• _STATED PROBLEM_
Only the lines from the first one through the line with "2.555)]], 0.0006).build('trim_3', kind='structure')" should be printed, exactly as they appear.

##### DATA EXCERPT

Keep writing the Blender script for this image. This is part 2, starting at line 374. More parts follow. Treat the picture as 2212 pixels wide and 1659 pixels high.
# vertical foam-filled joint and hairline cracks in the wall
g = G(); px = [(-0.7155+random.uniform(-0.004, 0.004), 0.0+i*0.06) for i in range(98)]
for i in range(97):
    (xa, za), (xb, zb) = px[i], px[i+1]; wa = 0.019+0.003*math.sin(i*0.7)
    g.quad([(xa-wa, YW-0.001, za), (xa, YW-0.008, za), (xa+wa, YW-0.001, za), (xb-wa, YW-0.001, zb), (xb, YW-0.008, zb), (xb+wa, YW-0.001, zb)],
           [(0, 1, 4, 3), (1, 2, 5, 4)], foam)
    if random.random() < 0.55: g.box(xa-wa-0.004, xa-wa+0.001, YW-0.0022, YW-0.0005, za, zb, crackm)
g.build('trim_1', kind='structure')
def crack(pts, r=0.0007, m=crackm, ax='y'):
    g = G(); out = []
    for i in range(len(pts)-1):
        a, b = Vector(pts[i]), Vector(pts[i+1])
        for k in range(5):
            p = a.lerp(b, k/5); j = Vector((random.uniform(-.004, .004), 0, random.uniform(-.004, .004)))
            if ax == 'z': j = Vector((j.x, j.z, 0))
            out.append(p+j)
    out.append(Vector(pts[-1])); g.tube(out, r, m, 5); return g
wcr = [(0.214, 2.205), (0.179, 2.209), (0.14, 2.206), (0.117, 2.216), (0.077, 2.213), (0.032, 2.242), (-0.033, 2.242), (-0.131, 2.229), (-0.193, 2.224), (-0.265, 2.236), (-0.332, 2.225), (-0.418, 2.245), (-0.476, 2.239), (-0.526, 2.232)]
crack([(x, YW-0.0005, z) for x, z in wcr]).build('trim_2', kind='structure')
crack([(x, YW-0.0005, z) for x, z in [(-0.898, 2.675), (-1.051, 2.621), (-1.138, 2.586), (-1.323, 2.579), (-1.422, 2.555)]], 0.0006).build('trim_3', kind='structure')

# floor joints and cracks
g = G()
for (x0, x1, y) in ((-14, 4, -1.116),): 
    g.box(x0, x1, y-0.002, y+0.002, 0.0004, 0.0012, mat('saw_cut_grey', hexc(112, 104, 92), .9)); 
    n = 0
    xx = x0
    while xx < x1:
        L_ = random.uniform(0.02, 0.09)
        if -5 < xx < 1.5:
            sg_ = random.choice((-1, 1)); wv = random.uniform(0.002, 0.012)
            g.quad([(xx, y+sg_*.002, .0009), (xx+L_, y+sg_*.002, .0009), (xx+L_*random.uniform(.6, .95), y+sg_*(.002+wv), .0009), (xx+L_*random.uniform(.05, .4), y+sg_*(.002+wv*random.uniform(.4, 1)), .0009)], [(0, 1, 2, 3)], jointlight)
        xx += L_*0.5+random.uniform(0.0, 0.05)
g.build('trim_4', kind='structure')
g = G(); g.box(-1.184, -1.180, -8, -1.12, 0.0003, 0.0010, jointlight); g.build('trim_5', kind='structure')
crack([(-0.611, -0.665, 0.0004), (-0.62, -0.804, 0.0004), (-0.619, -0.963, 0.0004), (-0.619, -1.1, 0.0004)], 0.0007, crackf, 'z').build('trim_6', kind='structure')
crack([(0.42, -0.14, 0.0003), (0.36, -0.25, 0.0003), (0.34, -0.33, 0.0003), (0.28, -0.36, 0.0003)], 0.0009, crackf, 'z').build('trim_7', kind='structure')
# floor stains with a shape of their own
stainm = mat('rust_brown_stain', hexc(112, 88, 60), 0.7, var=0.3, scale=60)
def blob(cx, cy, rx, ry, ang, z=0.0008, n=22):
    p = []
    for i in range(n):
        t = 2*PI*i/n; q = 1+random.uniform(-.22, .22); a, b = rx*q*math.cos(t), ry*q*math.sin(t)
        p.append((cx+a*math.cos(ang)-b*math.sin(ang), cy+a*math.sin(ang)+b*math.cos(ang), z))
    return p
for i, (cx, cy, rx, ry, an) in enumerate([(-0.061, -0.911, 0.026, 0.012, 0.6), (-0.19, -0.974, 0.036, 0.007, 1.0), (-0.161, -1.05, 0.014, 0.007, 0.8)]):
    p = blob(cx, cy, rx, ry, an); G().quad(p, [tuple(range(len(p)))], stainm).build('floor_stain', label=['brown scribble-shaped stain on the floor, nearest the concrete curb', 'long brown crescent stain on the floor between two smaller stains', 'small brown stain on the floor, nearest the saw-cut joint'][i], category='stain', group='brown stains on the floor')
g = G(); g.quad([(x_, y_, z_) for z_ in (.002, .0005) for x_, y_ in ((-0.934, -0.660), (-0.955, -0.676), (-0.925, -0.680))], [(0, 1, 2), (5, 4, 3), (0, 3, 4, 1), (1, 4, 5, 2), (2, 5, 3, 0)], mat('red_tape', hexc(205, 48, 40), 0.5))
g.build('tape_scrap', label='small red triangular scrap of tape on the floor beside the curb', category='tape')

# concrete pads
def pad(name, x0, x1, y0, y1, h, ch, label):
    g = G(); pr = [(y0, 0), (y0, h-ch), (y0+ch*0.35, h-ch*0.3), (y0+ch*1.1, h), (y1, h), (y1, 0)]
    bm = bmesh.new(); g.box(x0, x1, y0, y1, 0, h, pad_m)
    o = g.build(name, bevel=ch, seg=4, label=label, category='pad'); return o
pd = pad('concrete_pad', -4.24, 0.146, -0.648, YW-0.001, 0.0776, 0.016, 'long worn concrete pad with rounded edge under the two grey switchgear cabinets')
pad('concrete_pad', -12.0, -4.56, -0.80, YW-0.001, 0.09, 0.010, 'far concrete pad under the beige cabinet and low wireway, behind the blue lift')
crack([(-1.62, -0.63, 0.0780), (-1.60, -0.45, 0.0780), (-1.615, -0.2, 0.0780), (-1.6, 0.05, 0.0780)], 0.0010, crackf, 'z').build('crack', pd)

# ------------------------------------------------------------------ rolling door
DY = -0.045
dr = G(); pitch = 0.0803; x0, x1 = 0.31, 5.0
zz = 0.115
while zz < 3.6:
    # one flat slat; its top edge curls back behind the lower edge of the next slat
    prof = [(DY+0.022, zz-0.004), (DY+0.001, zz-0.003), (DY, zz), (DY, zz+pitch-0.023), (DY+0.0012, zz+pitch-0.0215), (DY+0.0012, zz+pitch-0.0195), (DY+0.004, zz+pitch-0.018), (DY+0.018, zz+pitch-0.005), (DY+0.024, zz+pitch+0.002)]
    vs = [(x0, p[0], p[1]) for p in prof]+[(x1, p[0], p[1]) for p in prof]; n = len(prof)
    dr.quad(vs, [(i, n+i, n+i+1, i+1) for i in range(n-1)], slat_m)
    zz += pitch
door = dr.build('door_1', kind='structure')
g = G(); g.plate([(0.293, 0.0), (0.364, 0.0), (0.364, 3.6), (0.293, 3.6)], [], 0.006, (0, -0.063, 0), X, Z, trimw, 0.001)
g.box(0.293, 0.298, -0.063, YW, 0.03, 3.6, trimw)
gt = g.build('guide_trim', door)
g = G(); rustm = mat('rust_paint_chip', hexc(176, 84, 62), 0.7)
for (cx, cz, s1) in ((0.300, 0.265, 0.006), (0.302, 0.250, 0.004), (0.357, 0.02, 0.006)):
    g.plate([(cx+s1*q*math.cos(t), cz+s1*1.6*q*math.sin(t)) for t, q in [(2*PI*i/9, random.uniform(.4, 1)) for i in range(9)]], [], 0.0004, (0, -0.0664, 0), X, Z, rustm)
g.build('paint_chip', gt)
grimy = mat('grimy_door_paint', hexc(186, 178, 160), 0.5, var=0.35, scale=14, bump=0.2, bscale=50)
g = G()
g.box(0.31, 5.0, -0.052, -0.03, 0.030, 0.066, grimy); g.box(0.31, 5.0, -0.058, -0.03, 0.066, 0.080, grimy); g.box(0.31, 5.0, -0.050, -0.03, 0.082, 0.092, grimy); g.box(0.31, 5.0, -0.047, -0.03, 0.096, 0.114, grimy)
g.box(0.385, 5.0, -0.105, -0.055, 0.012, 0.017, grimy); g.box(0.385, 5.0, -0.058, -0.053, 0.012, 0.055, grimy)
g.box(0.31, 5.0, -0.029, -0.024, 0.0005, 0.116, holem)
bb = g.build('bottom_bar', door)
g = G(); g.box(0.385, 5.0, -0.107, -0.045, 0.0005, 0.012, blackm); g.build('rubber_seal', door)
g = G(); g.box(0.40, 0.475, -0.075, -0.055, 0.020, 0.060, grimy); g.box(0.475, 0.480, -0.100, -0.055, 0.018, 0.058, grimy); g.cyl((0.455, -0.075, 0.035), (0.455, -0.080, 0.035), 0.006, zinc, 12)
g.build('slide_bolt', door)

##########

• _REPLY_
Keep writing the Blender script for this image. This is part 2, starting at line 374. More parts follow. Treat the picture as 2212 pixels wide and 1659 pixels high.
# vertical foam-filled joint and hairline cracks in the wall
g = G(); px = [(-0.7155+random.uniform(-0.004, 0.004), 0.0+i*0.06) for i in range(98)]
for i in range(97):
    (xa, za), (xb, zb) = px[i], px[i+1]; wa = 0.019+0.003*math.sin(i*0.7)
    g.quad([(xa-wa, YW-0.001, za), (xa, YW-0.008, za), (xa+wa, YW-0.001, za), (xb-wa, YW-0.001, zb), (xb, YW-0.008, zb), (xb+wa, YW-0.001, zb)],
           [(0, 1, 4, 3), (1, 2, 5, 4)], foam)
    if random.random() < 0.55: g.box(xa-wa-0.004, xa-wa+0.001, YW-0.0022, YW-0.0005, za, zb, crackm)
g.build('trim_1', kind='structure')
def crack(pts, r=0.0007, m=crackm, ax='y'):
    g = G(); out = []
    for i in range(len(pts)-1):
        a, b = Vector(pts[i]), Vector(pts[i+1])
        for k in range(5):
            p = a.lerp(b, k/5); j = Vector((random.uniform(-.004, .004), 0, random.uniform(-.004, .004)))
            if ax == 'z': j = Vector((j.x, j.z, 0))
            out.append(p+j)
    out.append(Vector(pts[-1])); g.tube(out, r, m, 5); return g
wcr = [(0.214, 2.205), (0.179, 2.209), (0.14, 2.206), (0.117, 2.216), (0.077, 2.213), (0.032, 2.242), (-0.033, 2.242), (-0.131, 2.229), (-0.193, 2.224), (-0.265, 2.236), (-0.332, 2.225), (-0.418, 2.245), (-0.476, 2.239), (-0.526, 2.232)]
crack([(x, YW-0.0005, z) for x, z in wcr]).build('trim_2', kind='structure')
crack([(x, YW-0.0005, z) for x, z in [(-0.898, 2.675), (-1.051, 2.621), (-1.138, 2.586), (-1.323, 2.579), (-1.422, 2.555)]], 0.0006).build('trim_3', kind='structure')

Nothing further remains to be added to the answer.